Question

A particle of specific charge (charge/mass) $\alpha$ starts moving from the origin from rest under the action of an electric field $\overrightarrow{E}=E_0\hat{i}$ and magnetic field $\overrightarrow{B}=B_0\hat{k}$. Its velocity at $(x_0,y_0,0)$ is $(4\hat{i}-3\hat{j})$. The value of $x_0$ is :
(All parameters are in SI unit.)

• A. $\frac{13\alpha E_0}{2B_0}$
• B. $\frac{16\alpha B_0}{E_0}$
• C. $\frac{25}{2\alpha E_0}$
• D. $\frac{5\alpha }{2B_0}$

Answer 1

The correct option is C $\frac{25}{2\alpha E_0}$

Given:
$\overrightarrow{E}=E_0\hat{i}$ and $\overrightarrow{B}=B_0\hat{k}$

Initially the charged particle is at rest.

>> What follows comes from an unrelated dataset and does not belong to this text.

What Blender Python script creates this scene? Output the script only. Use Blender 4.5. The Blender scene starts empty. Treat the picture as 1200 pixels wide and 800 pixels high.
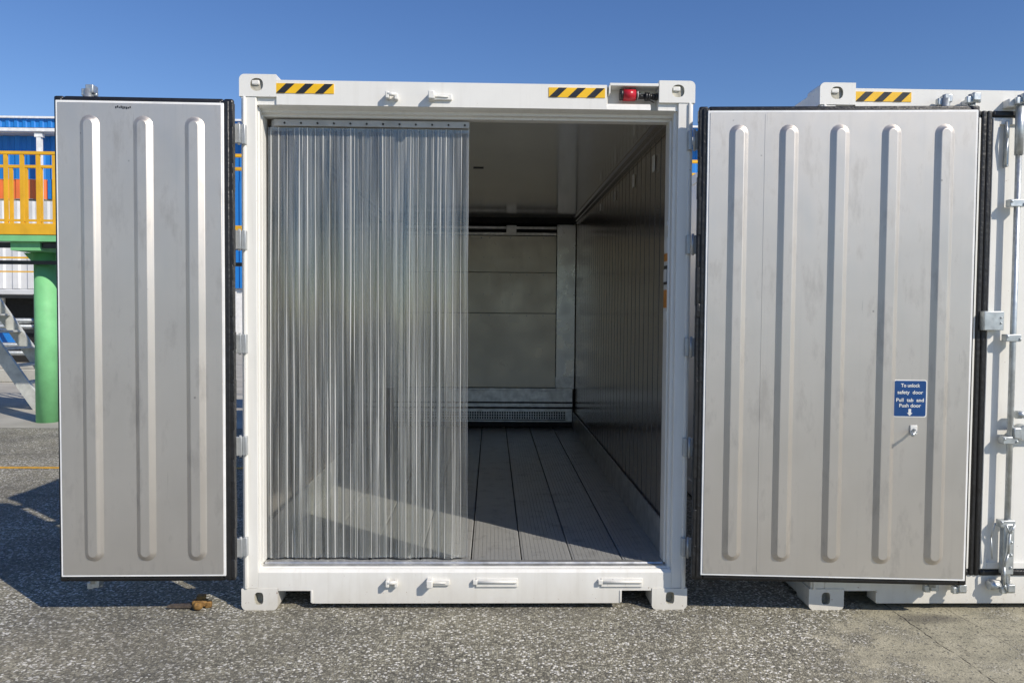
import bpy, bmesh, math, random
from mathutils import Vector, Matrix
R = math.radians
PI = math.pi
random.seed(7)
S = bpy.context.scene
COL = S.collection

# ------------------------------------------------------------------ camera
cam_d = bpy.data.cameras.new('camera')
cam = bpy.data.objects.new('camera', cam_d)
COL.objects.link(cam)
S.camera = cam
yaw, pit, rol = 0.0260, -0.0364, 0.0080
rv = Vector((math.cos(yaw), -math.sin(yaw), 0))
fw = Vector((math.sin(yaw)*math.cos(pit), math.cos(yaw)*math.cos(pit), math.sin(pit)))
uv = rv.cross(fw)
r2 = math.cos(rol)*rv + math.sin(rol)*uv
u2 = -math.sin(rol)*rv + math.cos(rol)*uv
M = Matrix((r2, u2, -fw)).transposed().to_4x4()
M.translation = Vector((0.1318, -4.2655, 1.6345))
cam.matrix_world = M
cam_d.sensor_width = 36
cam_d.lens = 917.8/1200*36
cam_d.clip_start = 0.05
cam_d.clip_end = 2000

# ------------------------------------------------------------------ light
sun_dir = Vector((0.985, -0.895, 1.0)).normalized()       # towards the sun
elev = math.asin(sun_dir.z)
world = bpy.data.worlds.new('World')
S.world = world
world.use_nodes = True
wn = world.node_tree
wn.nodes.clear()
sky = wn.nodes.new('ShaderNodeTexSky')
sky.sky_type = 'NISHITA'
sky.sun_disc = False
sky.sun_elevation = elev
sky.sun_rotation = math.atan2(sun_dir.x, sun_dir.y)
sky.air_density = 1.0
sky.dust_density = 0.0
sky.ozone_density = 3.0
sky.altitude = 0
bg = wn.nodes.new('ShaderNodeBackground')
bg.inputs['Strength'].default_value = 0.104
wo = wn.nodes.new('ShaderNodeOutputWorld')
hs = wn.nodes.new('ShaderNodeHueSaturation')
hs.inputs['Saturation'].default_value = 1.20
hs.inputs['Hue'].default_value = 0.512
wn.links.new(sky.outputs[0], hs.inputs['Color'])
wn.links.new(hs.outputs[0], bg.inputs[0])
wn.links.new(bg.outputs[0], wo.inputs[0])
sl = bpy.data.lights.new('sun', 'SUN')
sl.energy = 4.0
sl.angle = R(0.5)
sl.color = (1.0, 0.92, 0.80)
so = bpy.data.objects.new('sun', sl)
COL.objects.link(so)
so.rotation_euler = (-sun_dir).to_track_quat('-Z', 'Y').to_euler()
so.location = (10, -10, 12)
S.view_settings.view_transform = 'Standard'
S.view_settings.look = 'None'
S.view_settings.exposure = 0.18
S.view_settings.gamma = 1
S.render.engine = 'CYCLES'
S.cycles.max_bounces = 14
S.cycles.transparent_max_bounces = 40
S.cycles.glossy_bounces = 6
S.cycles.diffuse_bounces = 5
S.cycles.sample_clamp_indirect = 4.0

# ------------------------------------------------------------------ materials
def mat(name):
    m = bpy.data.materials.new(name)
    m.use_nodes = True
    nt = m.node_tree
    b = nt.nodes['Principled BSDF']
    return m, nt, b
def N(nt, t, **k):
    n = nt.nodes.new(t)
    for a, v in k.items():
        if a in n.inputs.keys(): n.inputs[a].default_value = v
        else: setattr(n, a, v)
    return n
def L(nt, a, b): nt.links.new(a, b)
def coords(nt, scale=(1, 1, 1), world=False):
    mp = N(nt, 'ShaderNodeMapping')
    mp.inputs['Scale'].default_value = scale
    if world:
        g = N(nt, 'ShaderNodeNewGeometry'); L(nt, g.outputs['Position'], mp.inputs[0])
    else:
        t = N(nt, 'ShaderNodeTexCoord'); L(nt, t.outputs['Object'], mp.inputs[0])
    return mp.outputs[0]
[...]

Hence, at $t=0$, it will start to accelerate along $(+ve)x-$direction due to presence of electric field. So initial velocity of charge will be along $\text{+ve}x-$ direction.

Given,

Final velocity, ${\overrightarrow{V}}_f=4\hat{i}-3\hat{j}$

$\therefore |{\overrightarrow{V}}_f|=V_f=\sqrt{4^2+3^2}=5\text{m/s}$

Now using work energy theorem;

$W_{elect}+W_{mag}=\Delta K.E$

As we know that work done by magnetic force $\left(W_{mag}\right)=0$.

$W_{elec}+0=\frac{1}{2}\times m\left(5^2\right)-0$

$W_{elec}=\frac{25m}{2}........\left(1\right)$

The position of particle is $(x_0,y_0,0)$
Here, $\Delta x=x_0-0=x_0$

Workdone by electric force:

$W_{elec}=\left(q{E}_0\right)\Delta x=\left(q{E}_0\right)x_0.....\left(2\right)$

From Eqs $\left(1\right)$ & $\left(2\right)$ we get;

$\frac{25m}{2}=q{E}_0{x}_0$

According to problem, $\alpha =q/m$

$\therefore x_0=\frac{25m}{2q{E}_0}=\frac{25{\alpha }^{-1}}{2E_0}=\frac{25}{2\alpha E_0}$

Hence, option $\left(c\right)$ is the correct answer.